Ещё одна важная проблема, решением которой занимается сегодня физика, - невозможность зафиксировать значительную часть материи, окружающей нас. Дело в том, что появляется всё больше и больше результатов экспериментов, не укладывающихся в контекст теории супер-симметрии. В частности, она не может объяснить понятия тёмной материи и тёмной энергии, из которых на 96% состоит Вселенная. Иными словами, мы наблюдаем только 4% материи, остальное пока находится за рамками понимания и даже представления человека. Это – перспектива для использования наших детекторов.
- Что должно произойти, чтобы ваши детекторы попали в производство и стали частью современного рентгенографического оборудования?
- Нужна команда единомышленников, которая поверит мне как лидеру, и будет готова и способна продавать этот продукт. Нужно организовать производство, и я знаю, как это сделать. Но необходимы инвестиции в районе 2,5 миллиардов рублей и профессиональная подготовка 60 человек. Я готов осуществлять авторский надзор и предоставить специалистов своей лаборатории для организации производственных процессов. При этом гарантирую, что готовый продукт будет дешевле зарубежных аналогов, а качество выше. По целому ряду причин такое сотрудничество пока не выстраивается с госкорпорациями. Но если найдётся частный инвестор, то всё может получиться.
Хотя, тут мы сталкиваемся с ещё одной фундаментальной проблемой: в России нет рынка наукоемкой продукции и вообще рынка, как такового. У нас большинство предприятий держатся на госзаказах, без которых они были бы нежизнеспособны. Директора и владельцы бизнеса очень часто не понимают, как продавать свой продукт.

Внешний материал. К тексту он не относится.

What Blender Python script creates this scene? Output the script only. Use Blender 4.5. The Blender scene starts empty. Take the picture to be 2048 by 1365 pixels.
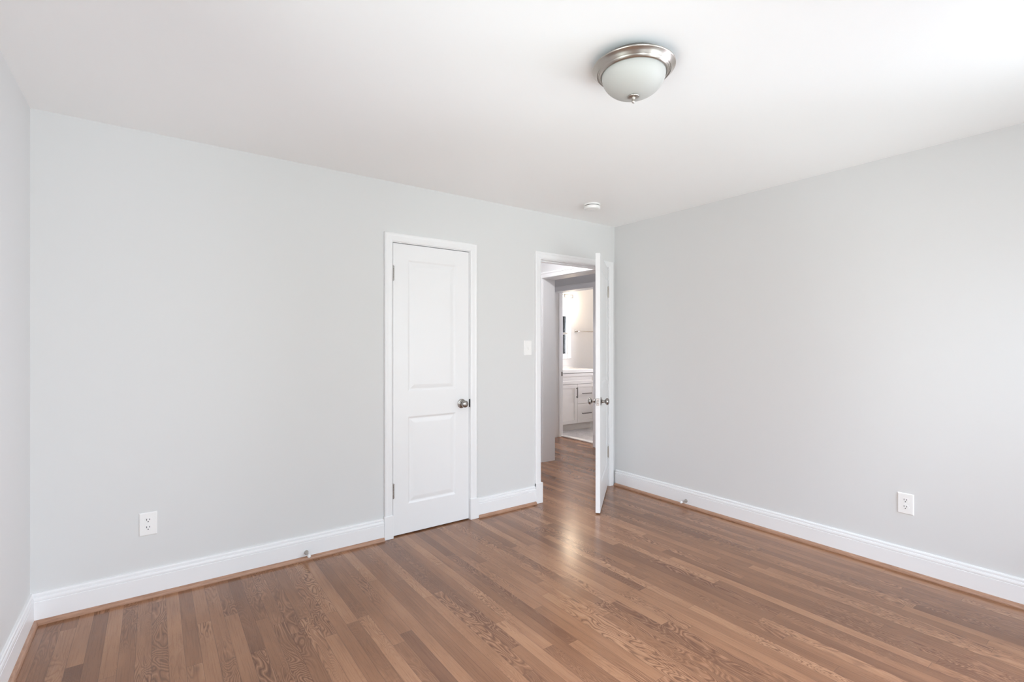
import bpy, math
from math import pi, sin, cos, radians
from mathutils import Vector, Matrix

C = bpy.context.scene.collection
scene = bpy.context.scene

# ------------------------------------------------------------------ camera
cam_d = bpy.data.cameras.new('camera')
cam = bpy.data.objects.new('camera', cam_d)
C.objects.link(cam)
cam.location = (-3.541, -3.2205, 1.3216)
cam.rotation_euler = (pi / 2, 0, -0.628)
cam_d.sensor_width = 36.0
cam_d.lens = 987.9 / 2048 * 36.0
cam_d.shift_y = 8.04 / 2048
cam_d.clip_start = 0.02
scene.camera = cam

# ------------------------------------------------------------------ daylight outside, exposure
# outdoor radiance by side of the house: (ground below, horizon, sky above); each side's level is tuned to brighten the room
OUTSIDE = {
    'rear': ((8.2, 9.4, 9.9), (5.6, 5.9, 5.85), (9.4, 11.6, 14.2)),
    'left': ((4.7, 5.6, 5.4), (4.1, 3.7, 3.7), (12.6, 14.3, 16.4)),
    'right': ((0.2, 0.2, 0.2), (24.2, 25.3, 29.6), (20.0, 18.9, 18.9)),
}
w = bpy.data.worlds.new('daylight')
scene.world = w
w.use_nodes = True
nt = w.node_tree
nt.nodes.clear()


def _wn(kind, **kw):
    n = nt.nodes.new(kind)
    for k, v in kw.items():
        setattr(n, k, v)
    return n


_out = _wn('ShaderNodeOutputWorld')
_bg = _wn('ShaderNodeBackground')
_bg.inputs[1].default_value = 40.0
_tc = _wn('ShaderNodeTexCoord')
_sep = _wn('ShaderNodeSeparateXYZ')
nt.links.new(_tc.outputs['Generated'], _sep.inputs[0])
_el = _wn('ShaderNodeMapRange')
_el.inputs[1].default_value, _el.inputs[2].default_value = -0.7, 0.7
nt.links.new(_sep.outputs['Z'], _el.inputs[0])
_ay = _wn('ShaderNodeMath', operation='ABSOLUTE')
nt.links.new(_sep.outputs['Y'], _ay.inputs[0])
_ramps = {}
for _side, _cols in OUTSIDE.items():
    _r = _wn('ShaderNodeValToRGB')
    _cr = _r.color_ramp
    _cr.elements.new(0.5)
    for _e, _p, _c in zip(_cr.elements, (0.0, 0.5, 1.0), _cols):
        _e.position, _e.color = _p, (*[k / 40.0 for k in _c], 1)
    nt.links.new(_el.outputs[0], _r.inputs[0])
    _ramps[_side] = _r.outputs[0]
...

Российские учёные, в свою очередь, зачастую видят окончание своей работы в публикации научной статьи. На самом деле, в современных условиях этого абсолютно недостаточно. Полвека назад жизненный цикл технологий был около 75 лет. Сегодня этот цикл сократился до 7-8 лет. В этих условиях нужно менять сознание и понимать важность быстрой конвертации новых знаний в технологии. На смену привычной схеме «деньги превращаются в новые знания» должна прийти схема «новые знания превращаются в деньги». Целью научной деятельности должно стать создание продукта (прототипа) и его коммерциализация. А традиции последней, увы, прервались сто лет назад. Я умею создавать продукт, но для этого мне пришлось 15-20 лет назад переформатировать собственное сознание, а это - чрезвычайно сложный труд.
Наша технология HR (High Resistivity) – это бренд Томского государственного университета, который известен специалистам во всём мире. Его знают в CERN, знают в Стэнфорде, в Резерфордовской лаборатории и так далее. Но недостаточно только создать технологию, нужно поддерживать успех, доказывать свою состоятельность сегодня, завтра и всегда. Только тогда можно гордиться своей наукой, страной и собственными достижениями.